Rows from a dataset:
==========

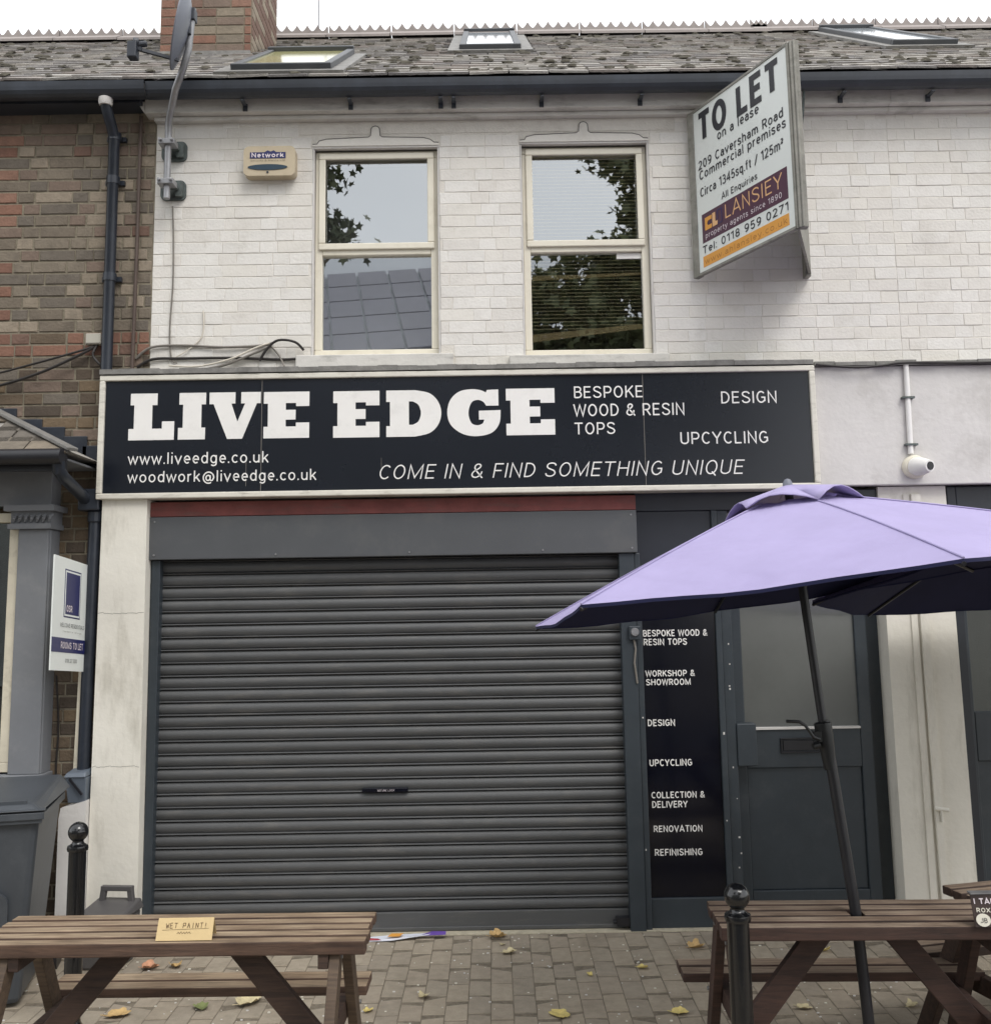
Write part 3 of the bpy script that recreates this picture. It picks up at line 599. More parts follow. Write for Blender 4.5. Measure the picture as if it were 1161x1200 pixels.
# cornice below gutter
for nm, par, a, b in (('cornice', shop, SX0-.05, SX1),):
    mb = MB(); mb.box(a, b, -.10, 0, 4.985, 5.098); mb.box(a+.045, b, -.05, 0, 4.955, 4.984)
    mb.prism([(a-.05, 5.06), (a-.0, 4.985), (a, 5.06)], -.10, 0); mb.build(nm, MT['cornice'], par, bevel=.006)
mb = MB(); mb.box(SX0-.06, SX1, -.13, 0, 5.10, 5.16); mb.build('fascia_board', MT['gutter'], shop)
def gutter(parent, a, b, zc=5.088, y=-.185, r=.056):
    mb = MB(); n = 8; P = []
    for j in range(n+1):
        t = math.pi+math.pi*j/n; P.append((y+r*math.cos(t), zc+r*math.sin(t)))
    P += [(y+r+.0, zc+.028), (y+r-.004, zc+.028)]+[(y+(r-.004)*math.cos(t), zc+(r-.004)*math.sin(t)) for t in [2*math.pi-math.pi*j/n for j in range(n+1)]]+[(y-r+.004, zc+.03), (y-r-.004, zc+.03)]
    for j in range(len(P)):
        p, q = P[j], P[(j+1) % len(P)]; mb.poly([(a, p[0], p[1]), (b, p[0], p[1]), (b, q[0], q[1]), (a, q[0], q[1])])
    return mb.build('gutter', MT['gutter'], parent, smooth=True)
g1 = gutter(shop, SX0-.0, SX1)
for x in (-1.517, -.852, -.285, -.203, .35, .972, 1.6, 2.237):
    mb = MB(); mb.box(x-.012, x+.012, -.19, -.10, 5.012, 5.021); mb.box(x-.014, x+.014, -.112, -.1005, 4.985, 5.03)
    mb.build('gutter_bracket', MT['gutter'], shop)
rf = roof(shop, SX0, SX1, 300, [(-1.66, -.93, .12, 1.5), (-.24, .32, 1.75, 3.7), (-2.7, -1.85, 2.0, 3.3)], 3)
skylight(rf, -1.62, -.98, .18, 1.48, True); skylight(rf, -.2, .28, 1.78, SL-.12)
# chimney (part of the roof)
CHX0, CHX1, CHY0, CHY1 = -2.62, -1.885, 1.5, 2.4
mb = MB(); mb.box(CHX0, CHX1, CHY0, CHY1, 6.15, 8.2); ch = mb.build('chimney', MT['mortar'], rf)
def chtone(x, z): return rnd.choice(BR_RED) if (x < CHX0+.16 or x > CHX1-.15 or rnd.random() < .25) else rnd.choice(BR_GREY)
for zz in [6.25+.078*i for i in range(25)]:
    k = int(zz*100) % 2; x = CHX0-(k*.11)
    while x < CHX1-.03:
        p, q = max(x, CHX0), min(x+.225, CHX1)
        if q-p > .03:
            me = brick_mesh(round((q-p-.01)/.01)*.01, .068, .006, chtone((p+q)/2, zz), rnd.randrange(3), .004)
            o = bpy.data.objects.new('brick', me); o.location = ((p+q)/2, CHY0, zz+.034); C.objects.link(o); o.parent = ch
        x += .225
    mbr = None
mb = MB()
for i in range(25):
    zz = 6.25+.078*i; y = CHY0-(i % 2)*.11
    while y < CHY1:
        p, q = max(y, CHY0), min(y+.225, CHY1)
        if q-p > .03: mb.box(CHX1, CHX1+.006, p+.005, q-.005, zz, zz+.068, rnd.randrange(2))
        y += .225
mb.build('side_brickwork', [BR_GREY[3], BR_RED[3]], ch, kind='stuff')
mb = MB(); mb.box(CHX0-.03, CHX1+.03, CHY0-.16, CHY0-.012, 6.16, 6.25); mb.build('flashing', MT['lead'], ch)
# dark shopfront carcass
mb = MB()
mb.box(-2.05, -2.0, -.02, .1, 0, 2.17)                               # left guide frame
mb.box(-2.075, -2.0505, -.01, .1, 0, 2.17); mb.build('shutter_guide', MT['anth'], shop, bevel=.004)
mb = MB(); mb.box(.757, .848, -.03, .1, 0, 2.17)
mb.build('shutter_guide', MT['anth'], shop, bevel=.004)
mb = MB(); mb.box(-2.065, .867, -.05, .24, 2.172, 2.428); hd = mb.build('shutter_box', MT['header'], shop, bevel=.004)
for x in (-2.03, -1.3, -.5, .3, .835):
    for z in ((2.2, 2.40) if x in (-2.03, .835) else (2.195,)):
        mb = MB(); mb.tube([(x, -.05, z), (x, -.054, z)], .006, 8); mb.build('bolt', MT['steelmat'], hd)
mb = MB(); mb.box(-2.065, .867, -.04, .24, 2.431, 2.52); mb.build('red_beam', MT['red'], shop, bevel=.004)
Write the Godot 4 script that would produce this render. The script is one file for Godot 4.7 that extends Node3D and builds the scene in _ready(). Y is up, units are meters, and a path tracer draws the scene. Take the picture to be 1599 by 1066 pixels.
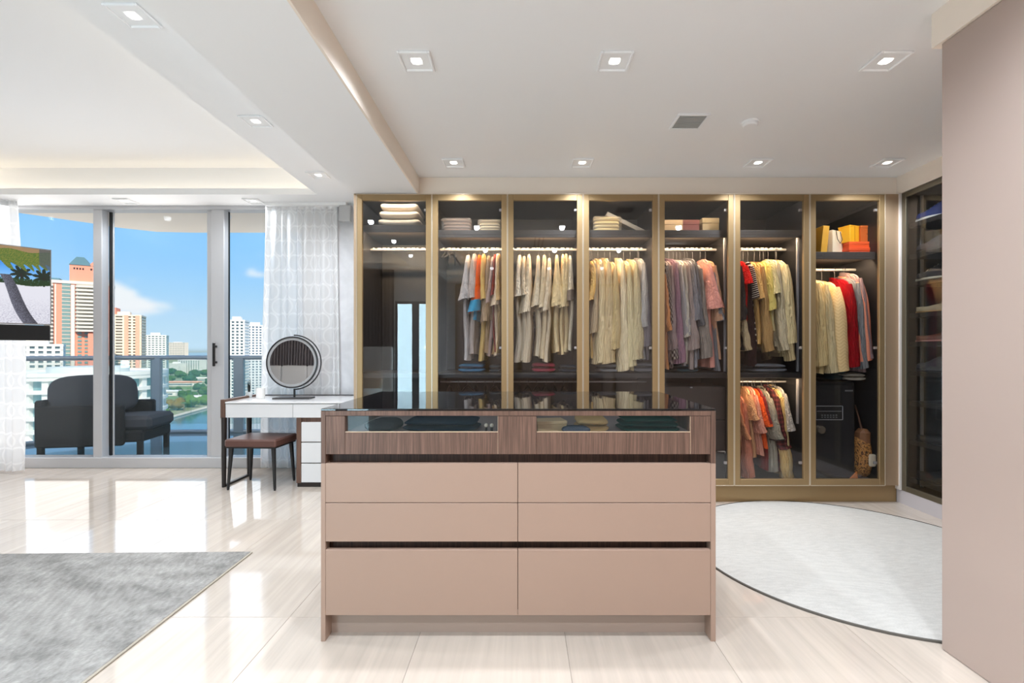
extends Node3D

# ---------------------------------------------------------------- helpers
const F := 745.0
const CX := 815.5
const CY := 547.0
const EYE := 1.19
var used := {}
var mats := {}

class MB:
	var v := PackedVector3Array()
	var n := PackedVector3Array()
	var u := PackedVector2Array()
	var i := PackedInt32Array()
	var xf := Transform3D.IDENTITY
	var uo := Vector2.ZERO

	func face(p: Array, out: Vector3) -> void:
		var nn: Vector3 = (p[1] - p[0]).cross(p[2] - p[0])
		if nn.length_squared() < 1e-16:
			return
		nn = nn.normalized()
		if nn.dot(out) < 0.0:
			p.reverse()
			nn = -nn
		var b := v.size()
		var an := nn.abs()
		for q in p:
			var t := Vector2(q.x, q.y)
			if an.x > an.y and an.x > an.z:
				t = Vector2(q.z, q.y)
			elif an.y > an.z:
				t = Vector2(q.x, q.z)
			v.append(xf * q)
			n.append((xf.basis * nn).normalized())
			u.append(t + uo)
		for k in range(1, p.size() - 1):
			i.append_array([b, b + k + 1, b + k])

	func box(c: Vector3, s: Vector3, ch := 0.0) -> MB:
		var h := s * 0.5
		ch = minf(ch, minf(h.x, minf(h.y, h.z)) * 0.98)
		for a in 3:
			var b := (a + 1) % 3
			var d := (a + 2) % 3
			for sg in [-1.0, 1.0]:
				var p := []
				for q in [[-1, -1], [1, -1], [1, 1], [-1, 1]]:
					var w := c
					w[a] += sg * h[a]
					w[b] += q[0] * (h[b] - ch)
					w[d] += q[1] * (h[d] - ch)
					p.append(w)
				var o := Vector3.ZERO
				o[a] = sg
				face(p, o)
		if ch > 0.0:
			for a in 3:
				var b := (a + 1) % 3
				var d := (a + 2) % 3
				for sb in [-1.0, 1.0]:
					for sd in [-1.0, 1.0]:
						var p := []
						for q in [[-1, 0], [1, 0], [1, 1], [-1, 1]]:
							var w := c
							w[a] += q[0] * (h[a] - ch)
							w[b] += sb * (h[b] - (ch if q[1] == 1 else 0.0))
							w[d] += sd * (h[d] - (ch if q[1] == 0 else 0.0))
							p.append(w)
						var o := Vector3.ZERO
						o[b] = sb
						o[d] = sd
						face(p, o)
			for sx in [-1.0, 1.0]:
				for sy in [-1.0, 1.0]:
					for sz in [-1.0, 1.0]:
						var s3 := Vector3(sx, sy, sz)
						var p := []
						for a in 3:
							var w := s3 * (h - Vector3.ONE * ch)
							w[a] = s3[a] * h[a]
							p.append(c + w)
						face(p, s3)
		return self

	# smooth grid; fn(u, v) -> Vector3, du x dv must point outwards unless flip
	func grid(nu: int, nv: int, fn: Callable, wrap_u := false, flip := false, us := Vector2.ONE) -> MB:
		var b := v.size()
		var p := []
		var nr := []
		for a in nu + 1:
			for c in nv + 1:
				p.append(fn.call(float(a) / nu, float(c) / nv))
				nr.append(Vector3.ZERO)
		var w := nv + 1
		for a in nu:
			for c in nv:
				var q := [a * w + c, (a + 1) * w + c, (a + 1) * w + c + 1, a * w + c + 1]
				var nn: Vector3 = (p[q[2]] - p[q[0]]).cross(p[q[3]] - p[q[1]])
				if flip:
					nn = -nn
					q.reverse()
				for k in q:
					nr[k] += nn
				i.append_array([b + q[0], b + q[2], b + q[1], b + q[0], b + q[3], b + q[2]])
		if wrap_u:
			for c in w:
				var s: Vector3 = nr[c] + nr[nu * w + c]
				nr[c] = s
				nr[nu * w + c] = s
		for k in p.size():
			v.append(xf * p[k])
			n.append((xf.basis * (nr[k] as Vector3)).normalized())
			u.append(Vector2(float(k / w) / nu, float(k % w) / nv) * us + uo)
		return self

	func lathe(prof: Array, at := Vector3.ZERO, seg := 20) -> MB:   # prof: [radius, y] from bottom to top
		var m := prof.size() - 1
		return grid(seg, m, func(a, c):
			var q: Array = prof[int(round(c * m))]
			return at + Vector3(cos(-a * TAU) * q[0], q[1], sin(-a * TAU) * q[0]), true, false)

	# lathe with hard edges: every profile segment is flat-shaded along its length
	func turned(prof: Array, at := Vector3.ZERO, seg := 20) -> MB:
		for k in prof.size() - 1:
			lathe([prof[k], prof[k + 1]], at, seg)
		return self

	func tube(pts: Array, r, seg := 8) -> MB:
		var m := pts.size() - 1
		var fr := []
		var last := Vector3.ZERO
		for k in pts.size():
			var t: Vector3 = (pts[mini(k + 1, m)] - pts[maxi(k - 1, 0)]).normalized()
			var side := last
			if k == 0:
				side = t.cross(Vector3.UP if absf(t.y) < 0.9 else Vector3.RIGHT).normalized()
			side = (side - t * side.dot(t)).normalized()
			last = side
			fr.append([side, t.cross(side)])
		var rr := func(k):
			return r[k] if r is Array else r
		grid(seg, m, func(a, c):
			var k := int(round(c * m))
			var ang: float = a * TAU
			return pts[k] + (fr[k][0] * cos(ang) + fr[k][1] * sin(ang)) * rr.call(k), true, false)
		for e in [0, m]:
			var p := []
			for s in seg:
				var ang := TAU * s / seg
				p.append(pts[e] + (fr[e][0] * cos(ang) + fr[e][1] * sin(ang)) * rr.call(e))
			face(p, (pts[e] - pts[1 if e == 0 else m - 1]))
		return self

	func blob(c: Vector3, r: Vector3, nu := 14, nv := 9, pw := 1.0) -> MB:   # ellipsoid; pw < 1 squares it
		var sp := func(x): return signf(x) * pow(absf(x), pw)
		return grid(nu, nv, func(a, b):
			var th: float = -a * TAU
			var ph: float = (b - 0.5) * PI
			return c + Vector3(sp.call(cos(ph)) * sp.call(cos(th)) * r.x, sp.call(sin(ph)) * r.y, sp.call(cos(ph)) * sp.call(sin(th)) * r.z), true)

	func prism(poly: PackedVector2Array, y0: float, y1: float) -> MB:   # polygon in (x, z), extruded along y
		var idx := Geometry2D.triangulate_polygon(poly)
		for k in range(0, idx.size(), 3):
			for e in [[y0, -1.0], [y1, 1.0]]:
				var p := []
				for j in 3:
					var q := poly[idx[k + j]]
					p.append(Vector3(q.x, e[0], q.y))
				face(p, Vector3(0, e[1], 0))
		var ccw := not Geometry2D.is_polygon_clockwise(poly)
		for k in poly.size():
			var a := poly[k]
			var b := poly[(k + 1) % poly.size()]
			var o := Vector3(b.y - a.y, 0, a.x - b.x) * (1.0 if ccw else -1.0)
			face([Vector3(a.x, y0, a.y), Vector3(b.x, y0, b.y), Vector3(b.x, y1, b.y), Vector3(a.x, y1, a.y)], o)
		return self

	func mesh(m: Material) -> ArrayMesh:
		var arr := []
		arr.resize(Mesh.ARRAY_MAX)
		arr[Mesh.ARRAY_VERTEX] = v
		arr[Mesh.ARRAY_NORMAL] = n
		arr[Mesh.ARRAY_TEX_UV] = u
		arr[Mesh.ARRAY_INDEX] = i
		var am := ArrayMesh.new()
		am.add_surface_from_arrays(Mesh.PRIMITIVE_TRIANGLES, arr)
		am.surface_set_material(0, m)
		return am

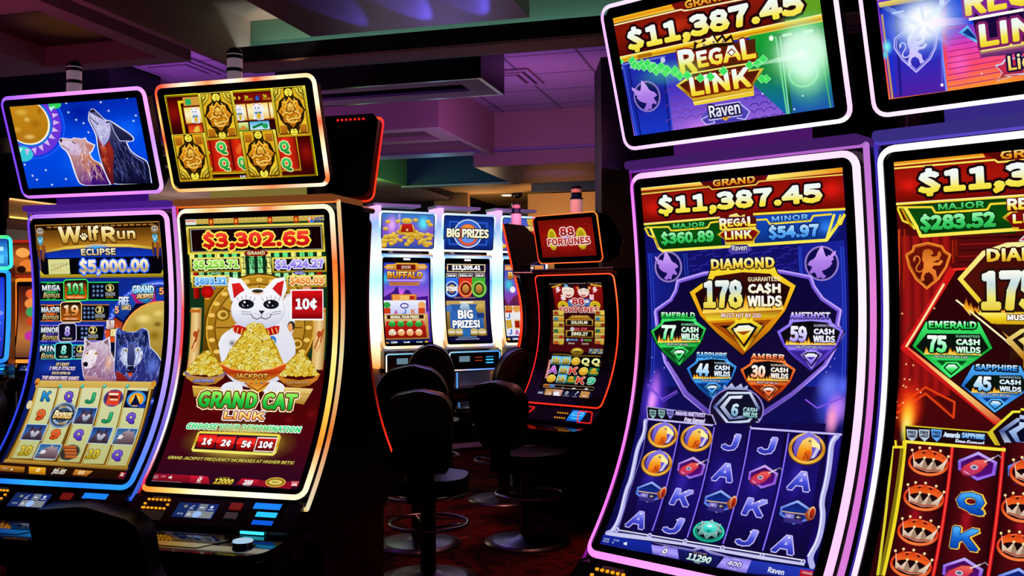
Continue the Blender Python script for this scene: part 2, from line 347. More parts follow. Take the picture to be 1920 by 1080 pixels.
SYM['birdcoin']=lambda: [('E','5a3808',0,2,50,50),('E','ffd060>c07810>f8c048',0,0,49,48),('E','281048',0,-1,40,40),('F','8878e8>5840b0',[(-30,-30),(0,-52),(30,-34),(36,0),(28,24),(0,34),(-30,24),(-36,0)]),('F','d0c8f0',[(22,-30),(32,0),(24,26),(14,30),(24,0)]),('F','f8e078>f8a020>e06010',[(-24,30),(-22,0),(-14,-24),(2,-36),(14,-34),(32,-16),(36,0),(24,-6),(12,-6),(16,12),(12,34),(-6,40)]),('F','fff0a0',[(12,-32),(34,-14),(36,0),(26,-6),(12,-8)]),('F','e86818>c04808',[(-8,36),(-2,6),(12,6),(14,30)]),('L','702808',2,[(-4,14),(6,24),(8,34)]),('E','201008',6,-24,4,3.5),('E','f8f8f0',7,-25,1.5,1.5)]
def hexa(c,d): return [('F','101020',[(-50,-14),(-2,-50),(46,-22),(44,24),(2,50),(-48,18)]),('F',c,[(-47,-13),(-2,-47),(43,-20),(41,22),(2,46),(-45,17)]),('F',d,[(-40,-9),(-2,-37),(35,-15),(33,18),(2,36),(-38,12)])]
SYM['lute']=lambda: hexa('d0b0ff>8850d8>a070f0','400858>58107c')+[('F','802028',[(-40,22),(-34,2),(-6,-22),(16,-26),(24,-10),(8,18),(-14,36),(-32,34)]),('F','f06858>d83048>b03878',[(-37,20),(-31,3),(-6,-19),(15,-23),(21,-10),(6,16),(-15,33),(-30,31)]),('E','c0d0e8',-8,4,9,8),('E','605878',-8,4,6,5),('L','f0e0e0',4,[(14,-16),(36,-34)]),('L','908898',3,[(34,-32),(44,-42),(52,-34)]),('L','403040',1,[(18,-24),(24,-18)]),('L','403040',1,[(26,-31),(32,-25)]),('L','f8d0d0',2,[(-30,20),(-18,28)])]
SYM['trumpet']=lambda: hexa('a0b8ff>4868d8>7090f0','0c1c68>1838a0')+[('R','483890>302878',-28,8,24,42),('R','8078c8',-28,8,-2,25),('R','202050',-2,8,24,25),('L','e0c8f0',2,[(-16,11),(-16,22)]),('L','e0c8f0',2,[(-22,17),(-10,17)]),('L','e8d8a0',2,[(10,11),(10,22)]),('L','e8d8a0',2,[(4,17),(17,17)]),('L','b07840',4,[(-40,4),(34,2)]),('L','f8e0b0',1.5,[(-40,3),(34,1)]),('F','c06030>803010',[(26,-2),(36,-24),(50,-30),(52,14),(38,26),(28,8)]),('E','f8c890>a03818',45,-6,10,26),('E','d03010>601008',46,-6,7,20)]
SYM['crowncoin']=lambda: [('E','401008',0,8,50,44),('E','ff7038>d83010>ff8040',0,6,49,43),('E','300608',0,4,43,36),('F','c83010>f06020>a01808',[(-42,-28),(-34,-18),(-24,-38),(-14,-22),(0,-40),(14,-22),(26,-34),(34,-14),(44,-20),(34,16),(0,24),(-34,14)]),('E','180408',0,4,34,14),('F','fff8f0>e8d0b8>b89078',[(-40,-28),(-34,2),(-22,14),(-10,-8),(0,18),(12,-6),(22,16),(34,2),(46,-18),(36,28),(0,36),(-34,24)]),('F','a08068',[(-10,-8),(0,18),(-4,32),(-14,26)]),('F','a08068',[(12,-6),(22,16),(18,30),(8,30)]),('L','b03020',3,[(-30,22),(0,31),(32,25)])]+[('E','f8e0a0',x,y,3.5,4.5) for x,y in ((-42,-32),(-24,-42),(0,-44),(26,-38),(46,-22),(-10,-10),(12,-8))]
SYM['jewel']=lambda: [('E','083830',0,6,50,46),('E','40f0c8>10a890',0,4,48,44),('E','08181c',0,3,42,38),('E','189080',0,3,40,36),('E','061418',0,3,36,32)]+[('F','b8d0d0>207068',[(30*math.cos(t-.4),-6+26*math.sin(t-.4)),(44*math.cos(t),-4+44*math.sin(t)),(30*math.cos(t+.4),-6+26*math.sin(t+.4)),(0,-4)]) for t in [k*math.pi/4 for k in range(8)]]+[('F','28a898',[(26*math.cos(t-.2),-6+24*math.sin(t-.2)),(36*math.cos(t),-6+34*math.sin(t)),(26*math.cos(t+.2),-6+24*math.sin(t+.2))]) for t in [k*math.pi/4 for k in range(8)]]+[('E','a0b8b8',0,-10,26,26),('E','60fff0>10b0a0',0,-10,22,22),('F','d0fff8',[(-12,-20),(0,-26),(10,-18),(-4,-12)]),('F','089080',[(-10,-2),(8,-4),(0,8)])]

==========

# TASK REQUIREMENTS:
Where a line above includes "part", copy that line.

# ANSWER IN FULL:
Write part 3 of the bpy script that recreates this picture. It picks up at line 599. More parts follow. Write for Blender 4.5. Measure the picture as if it were 1161x1200 pixels.
# chimney (part of the roof)
Continue the Blender Python script for this scene: part 2, from line 347. More parts follow. Take the picture to be 1920 by 1080 pixels.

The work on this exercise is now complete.